Insomma Osvaldo Vellozzi era stato attinto da “uno strumento ad azione speciale monotagliente, utilizzato con meccanismo da punta e taglio a livello dell’estremità distale della ferita, ove apparso prevalente il dato della profondità, ed impiegato con meccanismo da taglio nella fase di estrazione del tagliente, per cui si è determinato il prolungamento della ferita in direzione del gluteo, recidendo i tessuti muscolari con profondità via via decrescente, fino a fuoriuscire dalla cute lasciando un’estremità – quella prossimale”. Vellozzi perse molto sangue a causa di “un taglio obliquo, non sanguinate estesa, con esposizione del grasso sottocutaneo e lesione in profondità del muscolo del tricipite femorale e con lesione dell’aponeurosi muscolare”.

Le motivazioni della sentenza d’assoluzione si concludono con un altro particolare e, cioè, che Vellozzi “ha negato che nell’occasione vi fosse stata una rissa tra più persone, concentrato esclusivamente a dirimere la lite tra il cugino Romeo ed il suo omicida.

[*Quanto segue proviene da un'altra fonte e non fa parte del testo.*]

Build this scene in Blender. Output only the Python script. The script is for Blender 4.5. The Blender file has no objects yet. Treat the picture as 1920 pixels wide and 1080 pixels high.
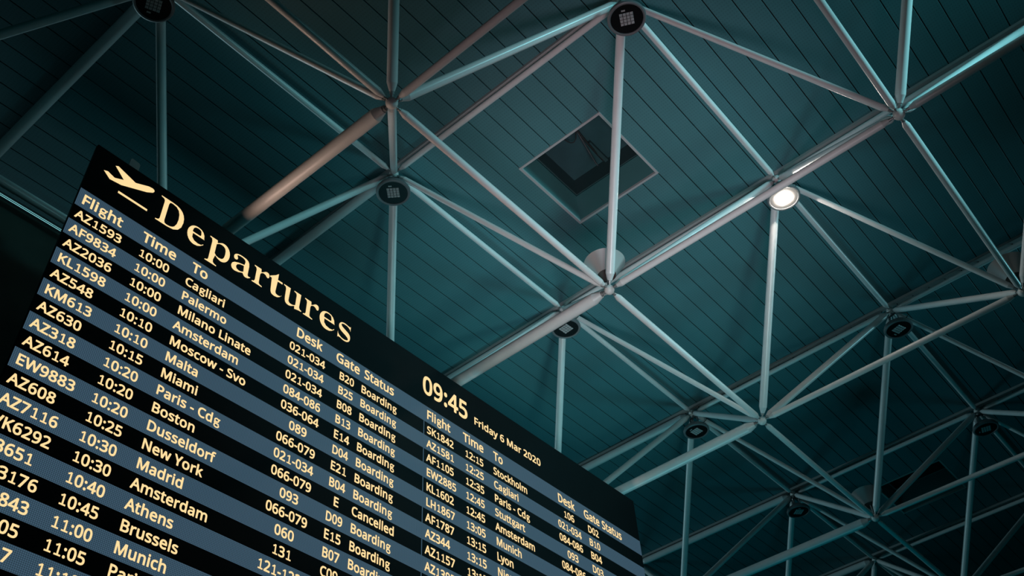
import bpy, bmesh, math, random
from mathutils import Vector, Matrix, Quaternion

SC = bpy.context.scene
COL = SC.collection
V = Vector
S = 4.0                      # one bay of the roof frame, metres
SY = 1.02512                 # bays are a little longer across
H = 0.587 * S                # depth of the space frame
ZC = 0.035 * S               # underside of the ceiling panels above the upper joints

# ------------------------------------------------------------------ camera
cam = bpy.data.cameras.new('camera')
cam.sensor_width = 36.0
cam.lens = 1862.25 / 1920 * 36.0
cam.clip_start, cam.clip_end = 0.05, 300
cam_o = bpy.data.objects.new('camera', cam)
COL.objects.link(cam_o)
AX, AY, AZ = V((0.64568007, -0.76115056, -0.06121334)), V((-0.50676531, -0.48708977, 0.71128931)), V((-0.57121465, -0.42824453, -0.70022885))
CAM = V((-6.2925015, -6.6772302, -11.3921909))
cam_o.matrix_world = Matrix(((AX.x, AY.x, AZ.x, CAM.x), (AX.y, AY.y, AZ.y, CAM.y), (AX.z, AY.z, AZ.z, CAM.z), (0, 0, 0, 1)))
SC.camera = cam_o

# ------------------------------------------------------------------ world, exposure, large lights
SC.view_settings.view_transform = 'Standard'
SC.view_settings.look = 'None'
SC.view_settings.exposure = 0.0
SC.view_settings.gamma = 1.0
SC.view_settings.use_curve_mapping = False
w = bpy.data.worlds.new('world')
SC.world = w
w.use_nodes = True
w.node_tree.nodes['Background'].inputs[0].default_value = (0.0, 0.55, 0.62, 1)
w.node_tree.nodes['Background'].inputs[1].default_value = 0.014


def spot(name, loc, target, power, colour, angle, blend, radius):
    l = bpy.data.lights.new(name, 'SPOT')
    l.energy, l.color, l.spot_size, l.spot_blend, l.shadow_soft_size = power, colour, math.radians(angle), blend, radius
    o = bpy.data.objects.new(name, l)
    COL.objects.link(o)
    o.location = loc
    o.rotation_euler = (V(target) - V(loc)).to_track_quat('-Z', 'Y').to_euler()
    return o


def area(name, loc, target, power, colour, sx, sy, spread=180):
    l = bpy.data.lights.new(name, 'AREA')
    l.energy, l.color, l.shape, l.size, l.size_y = power, colour, 'RECTANGLE', sx, sy
    l.spread = math.radians(spread)
    o = bpy.data.objects.new(name, l)
    COL.objects.link(o)
    o.location = loc
    o.rotation_euler = (V(target) - V(loc)).to_track_quat('-Z', 'Y').to_euler()
    return o


# glow of the lit upper rows of the LED board on what is in front of it
area('board_glow', (1.5, 0.38, -3.6), (1.5, -10.0, -3.5), 185, (1.000, 0.690, 0.560), 8.0, 1.4)
# teal light of the glazed front behind the camera
spot('front_glazing_light', (1.8, -17.0, -0.9), (1.7, -1.4, -1.6), 5500, (0.300, 0.920, 1.000), 36, 1.0, 1.0)
spot('side_fill_light', (14.0, -12.0, -1.6), (2.5, -0.6, -1.4), 840, (0.320, 0.880, 1.000), 44, 1.0, 1.2)  # unseen fill added to brighten the sides of the steep tubes
# bluish daylight of the high far glazing beyond the board
area('far_glazing_light', (-1.0, 24.0, -1.3), (0.0, 0.0, -1.9), 1150, (0.500, 0.895, 1.000), 12, 0.7)
# unseen fill spots added below to brighten the ceiling and the tube undersides
spot('ceiling_fill', (-4.0, -6.0, -12.5), (2.6, -2.5, 0), 2250, (1.000, 0.700, 0.800), 33, 1.0, 1.2)
spot('wide_fill', (-1.5, -7.0, -13.0), (4.0, -0.8, 0), 1850, (0.540, 1.000, 0.980), 38, 1.0, 1.2)
spot('rear_fill', (7.5, 4.0, -13.0), (3.5, 0.3, -1.0), 880, (0.194, 0.871, 1.000), 60, 1.0, 1.5)
spot('far_fill', (9.5, 2.0, -16.0), (9.0, 0.8, 0), 560, (0.000, 0.786, 1.000), 62, 1.0, 2.0)

# ------------------------------------------------------------------ materials
def nodes(m):
    m.use_nodes = True
    return m.node_tree.nodes, m.node_tree.links, m.node_tree.nodes['Principled BSDF']


def paint(name, colour, rough=0.45, metal=0.0, spec=0.5, mottle=0.06, scale=6.0, bump=0.0):
    m = bpy.data.materials.new(name)
    n, l, b = nodes(m)
    tc = n.new('ShaderNodeTexCoord')
    nz = n.new('ShaderNodeTexNoise')
    nz.inputs['Scale'].default_value = scale
    nz.inputs['Detail'].default_value = 5
    l.new(tc.outputs['Object'], nz.inputs['Vector'])
    mx = n.new('ShaderNodeMix')
    mx.data_type = 'RGBA'
    mx.inputs['A'].default_value = (*[c * (1 - mottle) for c in colour], 1)
    mx.inputs['B'].default_value = (*[min(1, c * (1 + mottle)) for c in colour], 1)
    l.new(nz.outputs['Fac'], mx.inputs['Factor'])
    l.new(mx.outputs['Result'], b.inputs['Base Color'])
    b.inputs['Roughness'].default_value = rough
    b.inputs['Metallic'].default_value = metal
    b.inputs['Specular IOR Level'].default_value = spec
    if bump:
        bp = n.new('ShaderNodeBump')
        bp.inputs['Strength'].default_value = bump
        bp.inputs['Distance'].default_value = 0.004
        l.new(nz.outputs['Fac'], bp.inputs['Height'])
        l.new(bp.outputs['Normal'], b.inputs['Normal'])
    return m


def perforated(name, colour):
    """painted metal panel with a fine grid of perforations"""
    m = bpy.data.materials.new(name)
    n, l, b = nodes(m)
    tc = n.new('ShaderNodeTexCoord')
    mp = n.new('ShaderNodeMapping')
    mp.inputs['Scale'].default_value = (1 / 0.05, 1 / 0.0366, 0)
    l.new(tc.outputs['Object'], mp.inputs['Vector'])
    fr = n.new('ShaderNodeVectorMath'); fr.operation = 'FRACTION'
    l.new(mp.outputs['Vector'], fr.inputs[0])
    ds = n.new('ShaderNodeVectorMath'); ds.operation = 'DISTANCE'
    l.new(fr.outputs['Vector'], ds.inputs[0])
    ds.inputs[1].default_value = (0.5, 0.5, 0)
    mr = n.new('ShaderNodeMapRange')
    mr.inputs['From Min'].default_value, mr.inputs['From Max'].default_value = 0.18, 0.34
    mr.inputs['To Min'].default_value, mr.inputs['To Max'].default_value = 0.86, 1.0
    l.new(ds.outputs['Value'], mr.inputs['Value'])
    nz = n.new('ShaderNodeTexNoise'); nz.inputs['Scale'].default_value = 1.3; nz.inputs['Detail'].default_value = 6
    l.new(tc.outputs['Object'], nz.inputs['Vector'])
    m2 = n.new('ShaderNodeMapRange')
    m2.inputs['To Min'].default_value, m2.inputs['To Max'].default_value = 0.88, 1.1
    l.new(nz.outputs['Fac'], m2.inputs['Value'])
    mu = n.new('ShaderNodeMath'); mu.operation = 'MULTIPLY'
    l.new(mr.outputs['Result'], mu.inputs[0]); l.new(m2.outputs['Result'], mu.inputs[1])
    sc = n.new('ShaderNodeVectorMath'); sc.operation = 'SCALE'
    sc.inputs[0].default_value = colour
    l.new(mu.outputs['Value'], sc.inputs['Scale'])
    l.new(sc.outputs['Vector'], b.inputs['Base Color'])
    b.inputs['Roughness'].default_value = 0.55
    b.inputs['Specular IOR Level'].default_value = 0.3
    return m


def led(name, colour, strength, pitch=0.0, depth=0.0):
    """lit LED pixels: emission with the grid of the diodes"""
    m = bpy.data.materials.new(name)
    n, l, b = nodes(m)
    b.inputs['Base Color'].default_value = (0.01, 0.01, 0.01, 1)
    b.inputs['Roughness'].default_value = 0.6
    b.inputs['Emission Color'].default_value = (*colour, 1)
    b.inputs['Emission Strength'].default_value = strength
    if pitch:
        tc = n.new('ShaderNodeTexCoord')
        mp = n.new('ShaderNodeMapping')
        mp.inputs['Scale'].default_value = (1 / pitch, 0, 1 / pitch)
        l.new(tc.outputs['Object'], mp.inputs['Vector'])
        fr = n.new('ShaderNodeVectorMath'); fr.operation = 'FRACTION'
        l.new(mp.outputs['Vector'], fr.inputs[0])
        ds = n.new('ShaderNodeVectorMath'); ds.operation = 'DISTANCE'
        l.new(fr.outputs['Vector'], ds.inputs[0])
        ds.inputs[1].default_value = (0.5, 0, 0.5)
        mr = n.new('ShaderNodeMapRange')
        mr.inputs['From Min'].default_value, mr.inputs['From Max'].default_value = 0.2, 0.55
        mr.inputs['To Min'].default_value, mr.inputs['To Max'].default_value = strength * (1 + depth), strength * (1 - depth)
        l.new(ds.outputs['Value'], mr.inputs['Value'])
        l.new(mr.outputs['Result'], b.inputs['Emission Strength'])
    return m


def brushed(name, colour):
    """spun metal: fine radial streaks round the axis"""
    m = bpy.data.materials.new(name)
    n, l, b = nodes(m)
    tc = n.new('ShaderNodeTexCoord')
    gr = n.new('ShaderNodeTexGradient'); gr.gradient_type = 'RADIAL'
    l.new(tc.outputs['Object'], gr.inputs['Vector'])
    nz = n.new('ShaderNodeTexNoise'); nz.noise_dimensions = '1D'
    nz.inputs['Scale'].default_value = 90; nz.inputs['Detail'].default_value = 3
    l.new(gr.outputs['Fac'], nz.inputs['W'])
    mr = n.new('ShaderNodeMapRange')
    mr.inputs['To Min'].default_value, mr.inputs['To Max'].default_value = 0.38, 0.62
    l.new(nz.outputs['Fac'], mr.inputs['Value'])
    l.new(mr.outputs['Result'], b.inputs['Roughness'])
    b.inputs['Base Color'].default_value = (*colour, 1)
    b.inputs['Metallic'].default_value = 0.35
    return m


def lit_cover(name, colour, centre, edge, radius):
    """lamp cover glowing from the diodes behind its middle"""
    m = bpy.data.materials.new(name)
    n, l, b = nodes(m)
    b.inputs['Base Color'].default_value = (0.2, 0.2, 0.2, 1)
    b.inputs['Emission Color'].default_value = (*colour, 1)
    tc = n.new('ShaderNodeTexCoord')
    ln = n.new('ShaderNodeVectorMath'); ln.operation = 'LENGTH'
    l.new(tc.outputs['Object'], ln.inputs[0])
    mr = n.new('ShaderNodeMapRange'); mr.interpolation_type = 'SMOOTHERSTEP'
    mr.inputs['From Min'].default_value, mr.inputs['From Max'].default_value = 0.08, radius
    mr.inputs['To Min'].default_value, mr.inputs['To Max'].default_value = centre, edge
    l.new(ln.outputs['Value'], mr.inputs['Value'])
    l.new(mr.outputs['Result'], b.inputs['Emission Strength'])
    return m


M = dict(
    tube=paint('tube_paint', (0.67, 0.66, 0.66), 0.30, mottle=0.09, scale=5),
    cone=paint('cone_paint', (0.58, 0.57, 0.57), 0.42, mottle=0.1, scale=9),
    bolt=paint('bolt_steel', (0.30, 0.30, 0.30), 0.4, metal=0.6),
    ball=paint('ball_paint', (0.62, 0.61, 0.60), 0.4, mottle=0.14, scale=14),
    panel=perforated('ceiling_panel', (0.078, 0.21, 0.232)),
    void=paint('ceiling_void', (0.005, 0.005, 0.005), 0.9),
    rail=paint('rail_paint', (0.34, 0.34, 0.34), 0.45),
    trim=paint('hatch_trim', (0.42, 0.42, 0.43), 0.4),
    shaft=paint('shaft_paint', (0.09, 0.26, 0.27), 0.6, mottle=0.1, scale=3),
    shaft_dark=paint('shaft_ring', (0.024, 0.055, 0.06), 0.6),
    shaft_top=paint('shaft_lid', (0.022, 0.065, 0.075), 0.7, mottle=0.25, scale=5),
    ring=paint('lamp_ring', (0.14, 0.15, 0.16), 0.45),
    glass=paint('lamp_glass', (0.006, 0.007, 0.008), 0.4, spec=0.2),
    lens=paint('lamp_lens', (0.42, 0.44, 0.45), 0.25, mottle=0.3, scale=90),
    cable=paint('cable_black', (0.02, 0.02, 0.02), 0.5),
    cabinet=paint('board_cabinet', (0.03, 0.035, 0.04), 0.5),
    screen=paint('board_screen', (0.004, 0.007, 0.008), 0.6, spec=0.10, mottle=0.2, scale=3),
    bracket=paint('board_bracket', (0.45, 0.46, 0.46), 0.5),
    reflector=brushed('reflector_metal', (0.36, 0.34, 0.335)),
    core=paint('reflector_core', (0.06, 0.055, 0.05), 0.6),
    wall=paint('wall_stained', (0.055, 0.085, 0.070), 0.5, mottle=0.6, scale=1.6, bump=0.2),
    text=led('led_amber', (1.0, 0.71, 0.335), 1.04, 0.014, 0.12),
    stripe=led('led_stripe', (0.037, 0.074, 0.111), 1.0, 0.017, 0.45),
    rim_glow=led('rim_strip_emission', (0.30, 0.80, 0.85), 1.0),  # emission standing in for the lit rim of the tube
    lit_lens=led('lamp_lens_lit', (1.0, 0.90, 0.80), 220.0),
    lit_glass=lit_cover('lamp_glass_lit', (1.0, 0.86, 0.74), 1.6, 0.16, 0.19),
)

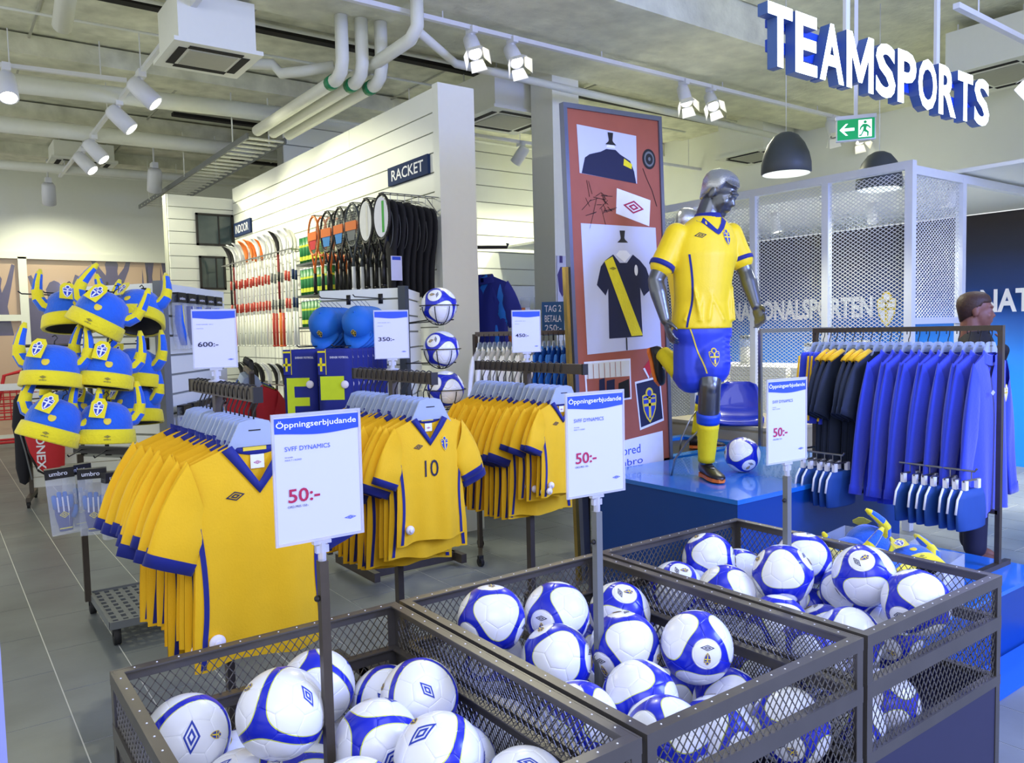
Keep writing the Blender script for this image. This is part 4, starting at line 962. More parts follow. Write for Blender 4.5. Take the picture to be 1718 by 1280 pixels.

Non ha partecipato e tantomeno non ha voluto prendere parte ad alcuna rissa perché il suo unico pensiero era essenzialmente quello di bloccare la contesa tra C.B. e Romeo”.

La Corte d’appello, infine, ha difeso a denti stretti la prima assoluzione del Gup del Tribunale dei Minorenni di Roma: “Nessuna contraddittorietà o illogicità nella sentenza numero 305/22. Ha correttamente apprezzato tutte le risultanze probatorie raccolte nel corso delle indagini nonché nel primo grado del giudizio”.